Estamos vivendo num mundo muito complicado e entendo a intenção de alguém quando diz “Você não é insubstituível”. É lógico que ninguém deve se achar a última bolacha do pacote. Humildade é mais do que importante, é essencial, tanto profissional quanto humanamente. Porém, é igualmente importante que possamos reconhecer o valor do outro. Eu diria que, atualmente, pecamos muito mais por falta de palavras de reconhecimento do que por excessos de elogios (a não ser para chefes. Chefes são seres elogiáveis por excelência!).
Nestes anos de atuação profissional, – devo dizer – trabalhei ao lado de pessoas completamente insubstituíveis. Sujeitos que morreram, mudaram de empresas ou se aposentaram, mas que jamais foram substituídos realmente. Outros ocuparam as suas funções, apenas. Tinham outros predicados. Mas nunca os mesmos.
Por isso, lhe digo, meu amigo: você não é substituível! Por isso, não se isente de deixar, no seu trabalho e nas pessoas com as quais convive, as suas marcas. Só você pode deixá-las. Só você pode ser pessoalmente, distintamente, inconfundivelmente você. Ninguém fará igual. Só você é o legítimo você. Como eu, só você sabe como é calçar os seus sapatos, sabe dos acertos que cometeu e dos erros que cometeu. Ninguém mais erra e acerta com a sua originalidade e da sua maneira.

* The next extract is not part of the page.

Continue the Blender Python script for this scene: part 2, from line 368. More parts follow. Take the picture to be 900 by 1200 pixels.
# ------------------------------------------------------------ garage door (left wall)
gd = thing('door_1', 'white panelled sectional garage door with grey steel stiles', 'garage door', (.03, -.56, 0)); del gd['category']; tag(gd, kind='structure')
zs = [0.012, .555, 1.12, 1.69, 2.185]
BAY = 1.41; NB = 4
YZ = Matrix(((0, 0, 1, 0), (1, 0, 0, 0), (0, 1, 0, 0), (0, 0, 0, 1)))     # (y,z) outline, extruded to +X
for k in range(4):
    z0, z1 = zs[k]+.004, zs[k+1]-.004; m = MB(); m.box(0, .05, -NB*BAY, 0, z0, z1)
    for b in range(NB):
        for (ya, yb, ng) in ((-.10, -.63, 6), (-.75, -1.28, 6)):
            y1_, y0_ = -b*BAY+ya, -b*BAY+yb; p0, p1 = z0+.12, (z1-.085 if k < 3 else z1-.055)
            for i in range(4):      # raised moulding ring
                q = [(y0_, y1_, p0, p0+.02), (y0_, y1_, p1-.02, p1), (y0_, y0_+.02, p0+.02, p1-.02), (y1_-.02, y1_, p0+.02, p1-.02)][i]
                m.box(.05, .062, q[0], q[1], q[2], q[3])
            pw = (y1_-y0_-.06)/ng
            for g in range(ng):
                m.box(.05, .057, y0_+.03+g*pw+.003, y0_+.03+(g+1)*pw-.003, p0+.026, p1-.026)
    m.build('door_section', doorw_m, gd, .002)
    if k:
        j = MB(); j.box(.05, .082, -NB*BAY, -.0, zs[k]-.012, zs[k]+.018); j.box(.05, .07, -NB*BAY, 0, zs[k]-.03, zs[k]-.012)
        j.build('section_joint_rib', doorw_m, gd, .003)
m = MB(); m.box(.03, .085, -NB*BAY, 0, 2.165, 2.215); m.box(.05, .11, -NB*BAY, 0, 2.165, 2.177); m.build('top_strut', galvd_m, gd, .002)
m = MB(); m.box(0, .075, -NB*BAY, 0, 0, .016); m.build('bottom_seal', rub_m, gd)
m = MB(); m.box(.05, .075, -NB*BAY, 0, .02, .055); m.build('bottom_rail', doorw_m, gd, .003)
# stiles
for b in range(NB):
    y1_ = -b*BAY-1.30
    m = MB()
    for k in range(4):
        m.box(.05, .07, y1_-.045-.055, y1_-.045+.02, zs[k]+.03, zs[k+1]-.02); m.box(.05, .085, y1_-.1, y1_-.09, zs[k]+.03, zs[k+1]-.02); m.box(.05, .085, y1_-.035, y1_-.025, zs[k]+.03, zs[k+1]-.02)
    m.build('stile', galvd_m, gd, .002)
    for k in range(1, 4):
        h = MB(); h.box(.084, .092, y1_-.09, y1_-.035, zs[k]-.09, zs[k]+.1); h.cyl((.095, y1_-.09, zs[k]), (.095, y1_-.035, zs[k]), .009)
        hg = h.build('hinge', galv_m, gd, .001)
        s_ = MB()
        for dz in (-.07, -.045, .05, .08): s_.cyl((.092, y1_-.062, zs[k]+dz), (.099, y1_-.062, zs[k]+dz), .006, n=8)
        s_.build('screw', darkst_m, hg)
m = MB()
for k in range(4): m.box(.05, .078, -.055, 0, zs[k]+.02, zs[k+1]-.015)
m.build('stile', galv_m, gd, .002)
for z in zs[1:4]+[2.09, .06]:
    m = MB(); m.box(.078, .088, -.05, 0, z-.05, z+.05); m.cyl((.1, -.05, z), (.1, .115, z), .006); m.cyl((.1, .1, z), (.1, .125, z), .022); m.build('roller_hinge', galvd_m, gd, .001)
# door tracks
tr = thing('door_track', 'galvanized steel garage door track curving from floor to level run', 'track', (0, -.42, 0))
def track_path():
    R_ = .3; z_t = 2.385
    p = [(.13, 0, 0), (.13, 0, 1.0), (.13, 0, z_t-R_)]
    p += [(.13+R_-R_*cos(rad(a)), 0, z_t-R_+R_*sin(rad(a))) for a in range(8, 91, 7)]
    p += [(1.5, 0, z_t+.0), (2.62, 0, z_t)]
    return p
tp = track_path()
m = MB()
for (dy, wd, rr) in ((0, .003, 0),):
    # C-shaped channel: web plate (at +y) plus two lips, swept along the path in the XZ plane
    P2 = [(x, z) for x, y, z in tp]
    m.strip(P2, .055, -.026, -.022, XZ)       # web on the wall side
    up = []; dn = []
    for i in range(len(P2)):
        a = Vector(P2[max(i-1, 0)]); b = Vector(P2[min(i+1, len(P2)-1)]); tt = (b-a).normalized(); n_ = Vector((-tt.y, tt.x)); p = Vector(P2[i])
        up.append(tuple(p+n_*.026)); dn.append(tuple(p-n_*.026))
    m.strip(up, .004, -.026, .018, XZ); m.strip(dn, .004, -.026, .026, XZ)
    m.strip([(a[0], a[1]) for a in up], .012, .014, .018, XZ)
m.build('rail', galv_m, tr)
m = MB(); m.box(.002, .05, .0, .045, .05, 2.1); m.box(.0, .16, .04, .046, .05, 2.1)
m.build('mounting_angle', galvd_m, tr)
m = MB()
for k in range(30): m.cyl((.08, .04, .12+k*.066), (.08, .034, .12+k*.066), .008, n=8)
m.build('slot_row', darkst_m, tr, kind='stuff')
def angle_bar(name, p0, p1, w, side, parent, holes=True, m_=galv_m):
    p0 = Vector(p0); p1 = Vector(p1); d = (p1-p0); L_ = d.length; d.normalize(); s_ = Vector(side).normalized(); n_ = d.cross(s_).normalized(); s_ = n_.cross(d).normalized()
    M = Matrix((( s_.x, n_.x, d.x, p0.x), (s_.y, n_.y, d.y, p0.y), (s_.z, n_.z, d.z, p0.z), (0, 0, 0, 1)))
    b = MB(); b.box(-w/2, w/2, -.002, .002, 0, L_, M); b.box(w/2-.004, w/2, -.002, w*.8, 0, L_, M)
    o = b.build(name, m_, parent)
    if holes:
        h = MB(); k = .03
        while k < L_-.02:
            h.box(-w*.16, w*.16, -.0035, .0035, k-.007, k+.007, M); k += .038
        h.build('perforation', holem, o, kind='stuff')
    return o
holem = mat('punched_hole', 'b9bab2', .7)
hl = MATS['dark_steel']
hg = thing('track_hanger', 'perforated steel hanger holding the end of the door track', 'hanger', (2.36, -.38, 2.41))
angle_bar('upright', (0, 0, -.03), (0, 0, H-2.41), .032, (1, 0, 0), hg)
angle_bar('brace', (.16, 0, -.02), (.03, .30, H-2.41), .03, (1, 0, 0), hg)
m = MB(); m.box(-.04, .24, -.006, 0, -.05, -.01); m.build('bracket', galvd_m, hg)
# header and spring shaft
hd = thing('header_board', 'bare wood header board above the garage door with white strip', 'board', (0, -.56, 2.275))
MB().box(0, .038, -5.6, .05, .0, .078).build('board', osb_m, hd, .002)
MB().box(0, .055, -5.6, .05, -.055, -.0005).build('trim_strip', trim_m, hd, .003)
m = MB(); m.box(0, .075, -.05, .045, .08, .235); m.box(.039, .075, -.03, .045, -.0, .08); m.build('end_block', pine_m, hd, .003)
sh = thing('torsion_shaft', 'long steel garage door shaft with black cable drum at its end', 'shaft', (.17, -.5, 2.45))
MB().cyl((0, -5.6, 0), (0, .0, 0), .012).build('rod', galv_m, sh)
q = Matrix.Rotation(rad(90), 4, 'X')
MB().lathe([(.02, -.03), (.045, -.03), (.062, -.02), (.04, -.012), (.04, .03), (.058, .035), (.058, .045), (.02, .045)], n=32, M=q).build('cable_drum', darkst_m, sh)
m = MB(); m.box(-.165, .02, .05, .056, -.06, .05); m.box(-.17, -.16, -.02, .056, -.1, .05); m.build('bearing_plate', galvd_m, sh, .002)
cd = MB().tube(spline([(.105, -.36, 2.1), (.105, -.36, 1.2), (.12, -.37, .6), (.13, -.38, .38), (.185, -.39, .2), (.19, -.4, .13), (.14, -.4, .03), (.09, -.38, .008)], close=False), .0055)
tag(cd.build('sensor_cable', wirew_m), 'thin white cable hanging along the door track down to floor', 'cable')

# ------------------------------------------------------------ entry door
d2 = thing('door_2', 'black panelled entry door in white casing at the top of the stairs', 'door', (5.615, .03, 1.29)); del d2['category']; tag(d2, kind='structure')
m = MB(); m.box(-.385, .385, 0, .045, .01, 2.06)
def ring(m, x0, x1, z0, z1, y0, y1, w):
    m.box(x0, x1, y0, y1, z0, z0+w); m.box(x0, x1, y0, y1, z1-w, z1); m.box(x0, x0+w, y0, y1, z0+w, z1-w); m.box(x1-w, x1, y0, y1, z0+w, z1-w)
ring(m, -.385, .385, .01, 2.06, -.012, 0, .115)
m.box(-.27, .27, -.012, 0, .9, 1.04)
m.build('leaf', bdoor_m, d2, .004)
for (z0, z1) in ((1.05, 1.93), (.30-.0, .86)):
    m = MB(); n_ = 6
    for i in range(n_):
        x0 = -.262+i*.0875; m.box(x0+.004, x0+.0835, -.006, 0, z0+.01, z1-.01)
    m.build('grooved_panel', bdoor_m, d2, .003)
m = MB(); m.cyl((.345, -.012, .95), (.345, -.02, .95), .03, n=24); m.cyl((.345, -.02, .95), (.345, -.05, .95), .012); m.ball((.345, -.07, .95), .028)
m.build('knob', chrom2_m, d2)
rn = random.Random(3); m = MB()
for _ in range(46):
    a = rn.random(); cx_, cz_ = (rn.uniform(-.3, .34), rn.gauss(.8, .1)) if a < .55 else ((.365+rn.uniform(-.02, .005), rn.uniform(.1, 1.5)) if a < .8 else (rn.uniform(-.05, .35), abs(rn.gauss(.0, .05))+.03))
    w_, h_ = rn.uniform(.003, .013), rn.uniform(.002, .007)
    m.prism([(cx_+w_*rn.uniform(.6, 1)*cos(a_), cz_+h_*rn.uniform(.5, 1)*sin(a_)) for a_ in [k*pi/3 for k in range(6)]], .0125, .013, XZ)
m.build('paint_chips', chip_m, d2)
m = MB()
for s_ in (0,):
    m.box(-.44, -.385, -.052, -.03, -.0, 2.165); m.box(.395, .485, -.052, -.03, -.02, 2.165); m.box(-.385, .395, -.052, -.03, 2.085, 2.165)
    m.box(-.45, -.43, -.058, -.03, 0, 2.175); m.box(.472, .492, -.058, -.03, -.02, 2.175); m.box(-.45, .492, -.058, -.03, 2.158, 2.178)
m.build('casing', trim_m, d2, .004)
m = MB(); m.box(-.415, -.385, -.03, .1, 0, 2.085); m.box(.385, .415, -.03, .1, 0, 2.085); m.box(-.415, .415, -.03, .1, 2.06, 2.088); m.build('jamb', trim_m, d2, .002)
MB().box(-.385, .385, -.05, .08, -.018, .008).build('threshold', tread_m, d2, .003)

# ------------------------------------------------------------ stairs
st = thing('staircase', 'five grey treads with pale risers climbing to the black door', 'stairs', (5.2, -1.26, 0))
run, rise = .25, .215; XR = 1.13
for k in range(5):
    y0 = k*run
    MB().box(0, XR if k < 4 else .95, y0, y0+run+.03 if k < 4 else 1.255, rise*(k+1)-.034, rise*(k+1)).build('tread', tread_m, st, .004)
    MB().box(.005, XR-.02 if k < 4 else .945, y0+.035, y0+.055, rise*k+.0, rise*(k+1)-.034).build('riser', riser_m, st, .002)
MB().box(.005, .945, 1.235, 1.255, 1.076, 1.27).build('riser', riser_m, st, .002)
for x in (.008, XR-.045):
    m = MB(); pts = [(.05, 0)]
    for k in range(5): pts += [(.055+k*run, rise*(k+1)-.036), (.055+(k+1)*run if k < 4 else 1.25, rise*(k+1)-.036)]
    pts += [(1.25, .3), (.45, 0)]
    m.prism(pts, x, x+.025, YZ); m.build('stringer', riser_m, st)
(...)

Eu tenho visto muito, meu caro. E tenho sentido mais do que tenho visto. Há muita frieza e inveja e antipatia e desimpatia nesse mundo. Não contribua com mais. Não tenha medo de ser quem você é e da melhor forma que pode. Mas, aproveite também e contradiga toda essa corrente de indiferença que se avoluma por aí, então, se aproxime do seu colega de trabalho, dos seus amigos, dos seus irmãos, daqueles que são insubstituíveis, olhe nos seus olhos e tenha coragem de lhes dizer o que eles significam para você. Que ninguém ocupará os seus lugares na sua memória e no seu coração. Fale, antes que seja tarde. Antes que as palavras se extraviem. Antes que as pessoas se percam nas esquinas das cidades.
Porque só importa o amor que se tem nessa vida e o amor pelas pessoas que nos são irremediavelmente insubstituíveis.